Hem AB liderler zirvesinin ardından yayınlanan bildiride hem AB şeflerinin yaptıkları açıklamalarda yaptırım tehdidinden söz edildi. Türkiye ile olumlu ilişkinin “provokasyonlar ve baskılar durunca” başlayabileceğini söyleyen AB Komisyon Başkanı Ursula von der Leyen şu ifadeleri kullandı: “Ankara'nın bu faaliyetlerini tekrarlaması halinde, AB elindeki tüm enstrümanları ve seçenekleri kullanacak. Elimizde derhal uygulamaya sokabileceğimiz bir alet çantamız var…”
Zirve adına yayınlanan AB Konseyi Bildirisinde ise Türkiye'nin, “tek taraflı adımlar atması halinde”, AB'nin “elindeki tüm enstrümanları ve seçenekleri kullanacağı”, bunların AB Anlaşması'nın 29. maddesiyle AB'nin İşleyişi Hakkındaki Anlaşmanın 215. maddesi uyarınca yapılacağı belirtildi. (215. madde, AB'nin üçüncü ülkelere tedbir uygulamasını içeriyor. 29. madde ise üye ülkelerin, ulusal politikalarını AB'nin tutumuyla uyumlu hale getirmesini öngörüyor.)
Bir diğer uyarı AB Konseyi Başkanı Charles Michel’den geldi. “Türkiye’ye yönelik çift yönlü bir strateji izlediklerini, yapıcı bir siyasi diyaloğa şans vermek istediklerini, bunun olmaması halinde tüm seçenekleri masada bulundurduklarını” ifade eden Michel, “Bir taraftan karşılıklı çıkarlara dayalı siyasi bir diyaloğa şans vermek istediklerini, diğer taraftan ise Yunanistan ve Kıbrıs Rum yönetimine tam desteklerini ifade ettiklerini” bildirdi. Michel, “Türkiye'nin olumlu adımlarını görmemeleri halinde” tüm enstrümanlarını ve seçeneklerini masada tuttuklarını söyledi.
AB şefleri sopa sallarken, Angela Merkel, Türkiye ile AB’ye vizesiz seyahat konusunun Aralık ayında konuşulacağını söyledi. Yani bir taraf sopa, bir taraf havuç sallıyor.
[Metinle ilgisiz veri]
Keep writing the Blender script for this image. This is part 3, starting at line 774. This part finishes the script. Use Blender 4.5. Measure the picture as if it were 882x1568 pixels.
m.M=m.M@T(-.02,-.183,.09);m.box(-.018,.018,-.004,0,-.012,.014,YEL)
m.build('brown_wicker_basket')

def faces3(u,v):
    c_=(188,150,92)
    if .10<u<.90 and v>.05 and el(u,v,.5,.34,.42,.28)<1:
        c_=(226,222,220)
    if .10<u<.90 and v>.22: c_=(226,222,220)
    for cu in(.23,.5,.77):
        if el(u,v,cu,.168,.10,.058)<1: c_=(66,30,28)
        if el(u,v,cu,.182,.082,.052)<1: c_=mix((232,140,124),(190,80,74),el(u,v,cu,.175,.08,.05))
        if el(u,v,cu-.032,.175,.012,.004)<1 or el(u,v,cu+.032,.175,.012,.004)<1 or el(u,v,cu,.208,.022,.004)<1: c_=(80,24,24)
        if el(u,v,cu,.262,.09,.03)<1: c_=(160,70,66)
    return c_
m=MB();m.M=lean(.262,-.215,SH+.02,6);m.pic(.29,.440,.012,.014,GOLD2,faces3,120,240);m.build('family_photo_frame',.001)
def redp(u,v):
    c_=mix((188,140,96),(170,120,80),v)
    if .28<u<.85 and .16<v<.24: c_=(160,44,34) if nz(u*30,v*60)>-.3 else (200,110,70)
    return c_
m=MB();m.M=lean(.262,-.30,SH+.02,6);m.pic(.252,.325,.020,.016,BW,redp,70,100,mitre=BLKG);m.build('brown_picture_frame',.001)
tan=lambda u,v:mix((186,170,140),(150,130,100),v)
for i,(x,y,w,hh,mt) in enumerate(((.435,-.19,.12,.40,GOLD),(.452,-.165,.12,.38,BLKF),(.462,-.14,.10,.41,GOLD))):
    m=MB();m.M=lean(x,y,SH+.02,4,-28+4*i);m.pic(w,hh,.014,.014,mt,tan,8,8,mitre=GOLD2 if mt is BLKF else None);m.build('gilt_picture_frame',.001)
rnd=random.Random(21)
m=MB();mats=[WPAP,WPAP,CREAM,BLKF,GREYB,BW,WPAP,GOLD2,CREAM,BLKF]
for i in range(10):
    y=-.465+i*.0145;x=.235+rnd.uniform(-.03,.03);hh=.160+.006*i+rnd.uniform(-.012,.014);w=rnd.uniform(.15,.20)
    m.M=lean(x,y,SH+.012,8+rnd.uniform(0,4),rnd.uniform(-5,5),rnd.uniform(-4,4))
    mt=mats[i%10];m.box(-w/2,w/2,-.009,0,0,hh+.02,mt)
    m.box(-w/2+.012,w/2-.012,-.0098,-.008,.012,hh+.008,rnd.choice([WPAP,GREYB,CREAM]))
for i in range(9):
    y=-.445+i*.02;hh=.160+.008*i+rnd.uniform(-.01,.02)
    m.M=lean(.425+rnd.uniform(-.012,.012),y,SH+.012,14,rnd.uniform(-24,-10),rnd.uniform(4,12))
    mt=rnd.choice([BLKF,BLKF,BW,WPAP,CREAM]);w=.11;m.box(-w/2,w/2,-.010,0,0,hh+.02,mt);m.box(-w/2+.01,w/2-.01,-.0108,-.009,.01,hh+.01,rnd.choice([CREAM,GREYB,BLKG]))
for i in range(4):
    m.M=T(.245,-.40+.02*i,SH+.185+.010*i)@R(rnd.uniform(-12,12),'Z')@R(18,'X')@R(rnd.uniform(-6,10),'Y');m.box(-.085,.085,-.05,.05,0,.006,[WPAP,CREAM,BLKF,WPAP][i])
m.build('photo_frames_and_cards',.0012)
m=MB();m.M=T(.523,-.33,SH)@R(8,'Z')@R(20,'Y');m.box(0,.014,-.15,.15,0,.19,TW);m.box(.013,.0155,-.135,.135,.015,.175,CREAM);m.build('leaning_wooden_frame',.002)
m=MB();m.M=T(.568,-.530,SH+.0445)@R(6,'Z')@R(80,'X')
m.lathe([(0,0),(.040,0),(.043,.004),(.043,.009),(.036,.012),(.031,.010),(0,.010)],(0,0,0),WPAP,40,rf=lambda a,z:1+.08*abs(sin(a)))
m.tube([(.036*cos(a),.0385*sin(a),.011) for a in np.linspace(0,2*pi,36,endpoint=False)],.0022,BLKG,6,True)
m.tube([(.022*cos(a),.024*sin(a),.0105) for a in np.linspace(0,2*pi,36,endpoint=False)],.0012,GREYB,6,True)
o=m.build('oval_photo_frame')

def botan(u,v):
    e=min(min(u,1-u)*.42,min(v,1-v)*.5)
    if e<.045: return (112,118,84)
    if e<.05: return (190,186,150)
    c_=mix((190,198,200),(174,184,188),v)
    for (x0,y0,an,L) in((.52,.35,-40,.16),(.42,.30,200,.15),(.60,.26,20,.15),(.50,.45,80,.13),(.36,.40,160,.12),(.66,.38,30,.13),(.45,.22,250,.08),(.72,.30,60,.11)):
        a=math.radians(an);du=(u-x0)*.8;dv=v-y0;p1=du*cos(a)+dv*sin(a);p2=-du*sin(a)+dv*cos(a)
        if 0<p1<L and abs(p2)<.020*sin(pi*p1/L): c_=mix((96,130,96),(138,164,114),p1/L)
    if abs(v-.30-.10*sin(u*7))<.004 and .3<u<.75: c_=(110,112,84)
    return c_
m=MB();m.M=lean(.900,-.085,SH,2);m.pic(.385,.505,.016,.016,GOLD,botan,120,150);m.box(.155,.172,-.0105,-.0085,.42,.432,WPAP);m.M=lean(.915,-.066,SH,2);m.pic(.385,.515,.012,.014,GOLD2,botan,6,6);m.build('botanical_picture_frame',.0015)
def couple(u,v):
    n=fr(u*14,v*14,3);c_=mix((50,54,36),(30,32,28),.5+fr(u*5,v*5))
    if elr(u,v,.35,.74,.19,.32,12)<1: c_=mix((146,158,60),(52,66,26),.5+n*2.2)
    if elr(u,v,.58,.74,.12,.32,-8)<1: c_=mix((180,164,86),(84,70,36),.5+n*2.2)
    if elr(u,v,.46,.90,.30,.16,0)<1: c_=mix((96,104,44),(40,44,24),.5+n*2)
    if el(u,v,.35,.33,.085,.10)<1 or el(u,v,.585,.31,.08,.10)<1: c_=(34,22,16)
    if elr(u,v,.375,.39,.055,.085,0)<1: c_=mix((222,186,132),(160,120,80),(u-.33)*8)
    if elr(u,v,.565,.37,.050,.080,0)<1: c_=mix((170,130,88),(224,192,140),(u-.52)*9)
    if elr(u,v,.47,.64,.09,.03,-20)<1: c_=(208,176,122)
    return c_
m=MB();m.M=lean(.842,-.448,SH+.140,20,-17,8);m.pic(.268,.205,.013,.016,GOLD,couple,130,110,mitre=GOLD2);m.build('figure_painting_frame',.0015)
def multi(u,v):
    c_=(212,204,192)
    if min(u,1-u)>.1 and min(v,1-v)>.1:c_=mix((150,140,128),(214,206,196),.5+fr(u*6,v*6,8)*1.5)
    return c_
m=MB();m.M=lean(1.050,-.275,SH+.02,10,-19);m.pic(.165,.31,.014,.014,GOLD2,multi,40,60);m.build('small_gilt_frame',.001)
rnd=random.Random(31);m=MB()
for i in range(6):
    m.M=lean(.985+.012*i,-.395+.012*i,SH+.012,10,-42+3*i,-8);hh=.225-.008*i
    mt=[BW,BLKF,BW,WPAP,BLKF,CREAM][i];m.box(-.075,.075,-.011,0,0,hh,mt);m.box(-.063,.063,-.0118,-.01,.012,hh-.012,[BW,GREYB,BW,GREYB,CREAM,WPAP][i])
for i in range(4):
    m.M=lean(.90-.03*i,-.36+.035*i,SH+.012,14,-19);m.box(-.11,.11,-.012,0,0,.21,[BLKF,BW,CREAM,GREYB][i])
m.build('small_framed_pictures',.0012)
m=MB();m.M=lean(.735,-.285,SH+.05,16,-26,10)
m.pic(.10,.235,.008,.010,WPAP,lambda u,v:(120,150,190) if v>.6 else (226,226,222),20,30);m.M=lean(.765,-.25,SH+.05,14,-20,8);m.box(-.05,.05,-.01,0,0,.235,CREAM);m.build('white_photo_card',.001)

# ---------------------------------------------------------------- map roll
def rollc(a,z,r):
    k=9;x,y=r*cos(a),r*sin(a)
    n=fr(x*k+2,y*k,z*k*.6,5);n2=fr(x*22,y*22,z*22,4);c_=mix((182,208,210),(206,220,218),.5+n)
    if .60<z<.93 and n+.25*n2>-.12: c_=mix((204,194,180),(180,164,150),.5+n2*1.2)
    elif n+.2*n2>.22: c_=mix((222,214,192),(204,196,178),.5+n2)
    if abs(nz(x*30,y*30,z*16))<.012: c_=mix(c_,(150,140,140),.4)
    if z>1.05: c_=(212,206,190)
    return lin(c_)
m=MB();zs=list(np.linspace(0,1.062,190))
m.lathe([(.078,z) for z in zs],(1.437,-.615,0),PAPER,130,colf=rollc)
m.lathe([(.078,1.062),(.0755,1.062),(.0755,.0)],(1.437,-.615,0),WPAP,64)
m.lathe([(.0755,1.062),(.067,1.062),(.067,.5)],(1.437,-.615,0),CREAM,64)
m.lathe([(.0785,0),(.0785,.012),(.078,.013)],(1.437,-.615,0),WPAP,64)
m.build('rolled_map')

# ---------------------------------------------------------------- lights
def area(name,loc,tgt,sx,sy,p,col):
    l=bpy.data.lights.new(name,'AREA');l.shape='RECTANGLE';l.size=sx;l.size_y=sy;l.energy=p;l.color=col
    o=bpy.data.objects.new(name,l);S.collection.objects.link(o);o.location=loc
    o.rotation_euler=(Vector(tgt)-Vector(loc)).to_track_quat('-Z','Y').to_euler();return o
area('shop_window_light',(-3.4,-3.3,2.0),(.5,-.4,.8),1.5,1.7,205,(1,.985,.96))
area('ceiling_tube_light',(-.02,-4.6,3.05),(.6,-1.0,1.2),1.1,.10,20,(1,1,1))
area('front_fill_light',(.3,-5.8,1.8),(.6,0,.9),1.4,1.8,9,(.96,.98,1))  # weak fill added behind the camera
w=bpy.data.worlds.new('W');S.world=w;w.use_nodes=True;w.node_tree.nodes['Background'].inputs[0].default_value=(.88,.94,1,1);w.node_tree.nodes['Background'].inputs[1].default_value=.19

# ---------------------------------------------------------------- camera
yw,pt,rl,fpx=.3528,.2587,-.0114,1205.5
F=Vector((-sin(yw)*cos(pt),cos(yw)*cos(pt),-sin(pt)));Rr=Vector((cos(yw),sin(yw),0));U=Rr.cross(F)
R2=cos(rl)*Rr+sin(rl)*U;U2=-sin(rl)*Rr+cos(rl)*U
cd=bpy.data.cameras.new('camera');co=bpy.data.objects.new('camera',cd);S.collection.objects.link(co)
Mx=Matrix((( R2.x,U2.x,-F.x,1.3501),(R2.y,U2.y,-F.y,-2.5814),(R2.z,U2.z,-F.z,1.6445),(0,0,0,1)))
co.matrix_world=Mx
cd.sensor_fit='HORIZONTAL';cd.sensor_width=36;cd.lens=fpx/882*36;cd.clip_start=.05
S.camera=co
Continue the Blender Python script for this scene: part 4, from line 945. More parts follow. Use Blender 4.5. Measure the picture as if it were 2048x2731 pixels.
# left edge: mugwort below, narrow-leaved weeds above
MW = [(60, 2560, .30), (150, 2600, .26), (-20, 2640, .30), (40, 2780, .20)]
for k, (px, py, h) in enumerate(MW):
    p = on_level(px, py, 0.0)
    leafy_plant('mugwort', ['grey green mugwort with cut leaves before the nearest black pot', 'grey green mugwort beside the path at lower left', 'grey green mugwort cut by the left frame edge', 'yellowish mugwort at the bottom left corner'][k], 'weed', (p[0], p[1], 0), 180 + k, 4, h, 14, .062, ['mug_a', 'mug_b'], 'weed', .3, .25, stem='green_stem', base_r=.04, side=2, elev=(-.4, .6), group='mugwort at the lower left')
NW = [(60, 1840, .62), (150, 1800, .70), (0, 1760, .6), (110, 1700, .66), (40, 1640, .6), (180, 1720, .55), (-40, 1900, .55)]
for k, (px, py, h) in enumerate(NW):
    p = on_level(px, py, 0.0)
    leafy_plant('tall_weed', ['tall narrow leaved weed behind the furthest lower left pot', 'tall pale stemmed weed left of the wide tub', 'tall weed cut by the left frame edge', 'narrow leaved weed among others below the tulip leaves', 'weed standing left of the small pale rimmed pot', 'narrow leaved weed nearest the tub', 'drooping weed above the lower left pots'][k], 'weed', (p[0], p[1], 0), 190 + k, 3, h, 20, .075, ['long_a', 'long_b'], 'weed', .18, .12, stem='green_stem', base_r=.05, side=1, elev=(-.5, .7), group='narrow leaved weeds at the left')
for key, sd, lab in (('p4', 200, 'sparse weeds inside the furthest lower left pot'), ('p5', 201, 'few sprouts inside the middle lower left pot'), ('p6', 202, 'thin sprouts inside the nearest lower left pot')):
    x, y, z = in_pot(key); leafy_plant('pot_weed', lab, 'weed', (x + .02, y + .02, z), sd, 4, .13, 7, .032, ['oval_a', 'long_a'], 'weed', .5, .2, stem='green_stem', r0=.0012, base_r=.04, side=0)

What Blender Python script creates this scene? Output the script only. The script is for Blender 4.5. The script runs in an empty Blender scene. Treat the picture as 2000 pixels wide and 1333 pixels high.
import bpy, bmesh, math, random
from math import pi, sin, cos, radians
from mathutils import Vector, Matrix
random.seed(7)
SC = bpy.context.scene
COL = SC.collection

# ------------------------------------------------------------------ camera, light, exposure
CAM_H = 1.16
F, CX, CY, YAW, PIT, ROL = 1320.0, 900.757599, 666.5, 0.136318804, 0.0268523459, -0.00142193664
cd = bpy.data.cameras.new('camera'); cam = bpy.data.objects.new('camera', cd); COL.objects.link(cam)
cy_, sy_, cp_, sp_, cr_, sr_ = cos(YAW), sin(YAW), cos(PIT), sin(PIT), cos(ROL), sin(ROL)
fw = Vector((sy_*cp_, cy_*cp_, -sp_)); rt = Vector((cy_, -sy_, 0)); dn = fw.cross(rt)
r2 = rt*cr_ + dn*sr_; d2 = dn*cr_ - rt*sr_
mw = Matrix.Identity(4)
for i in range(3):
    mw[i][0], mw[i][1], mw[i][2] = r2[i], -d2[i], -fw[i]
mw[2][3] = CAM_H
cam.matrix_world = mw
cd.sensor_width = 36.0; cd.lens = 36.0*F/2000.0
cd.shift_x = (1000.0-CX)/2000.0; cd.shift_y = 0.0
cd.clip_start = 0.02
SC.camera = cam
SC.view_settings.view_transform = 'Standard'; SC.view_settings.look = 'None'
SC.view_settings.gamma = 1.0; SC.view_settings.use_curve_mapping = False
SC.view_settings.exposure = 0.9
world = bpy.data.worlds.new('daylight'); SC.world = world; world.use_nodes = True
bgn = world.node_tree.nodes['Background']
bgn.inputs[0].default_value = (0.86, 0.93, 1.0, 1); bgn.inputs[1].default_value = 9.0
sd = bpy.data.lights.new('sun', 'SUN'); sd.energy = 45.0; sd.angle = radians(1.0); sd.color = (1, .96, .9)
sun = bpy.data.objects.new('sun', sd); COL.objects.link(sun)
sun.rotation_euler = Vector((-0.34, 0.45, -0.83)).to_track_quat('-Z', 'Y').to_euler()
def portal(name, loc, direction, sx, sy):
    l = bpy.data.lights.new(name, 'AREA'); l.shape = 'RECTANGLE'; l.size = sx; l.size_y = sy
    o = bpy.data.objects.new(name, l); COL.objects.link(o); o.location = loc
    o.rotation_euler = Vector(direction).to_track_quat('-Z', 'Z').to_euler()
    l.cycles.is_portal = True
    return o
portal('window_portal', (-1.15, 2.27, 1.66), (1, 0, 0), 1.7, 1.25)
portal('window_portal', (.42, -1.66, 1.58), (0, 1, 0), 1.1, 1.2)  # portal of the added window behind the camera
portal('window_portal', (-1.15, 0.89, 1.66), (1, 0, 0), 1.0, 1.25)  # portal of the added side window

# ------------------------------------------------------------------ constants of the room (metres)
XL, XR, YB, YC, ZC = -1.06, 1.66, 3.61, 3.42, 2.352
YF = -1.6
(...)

Gençlerin %76’sının ülkeyi terk etmek istediğini bildiren anketler yayınlanırken, vizesiz dolaşım hakkının gündeme gelmesi olası görünmüyor.
Havuç bir yana bırakılırsa, sopanın yayılmacı-fetihçi politikanın en azından Yunanistan’la bağlantılı kısmında revizyona yol açması kaçınılmaz görünüyor. Nitekim AB’nin yaptırım tehditlerine yanıt veren sarayın Dışişleri Bakanlığı, itirazını “yumuşak” bir üslupla dile getirmekle yetindi. Oysa kısa süre öncesine kadar, AKP şefinin vaazlarında, Yunanistan’a “ayağını denk al, yoksa mahvederiz” türü tehditlerden geçilmiyordu.
AB’nin Türkiye’ye yaptırım uygulama ihtimali düşüktür. Yine de bu, tehdidin ciddi olmadığı anlamına gelmiyor. Görünen o ki, AB şefleri bu tehditlerle saray rejiminin yayılmacı-fetihçi histerisini en azından Doğu Akdeniz’de dizginlemeyi hedefliyorlar.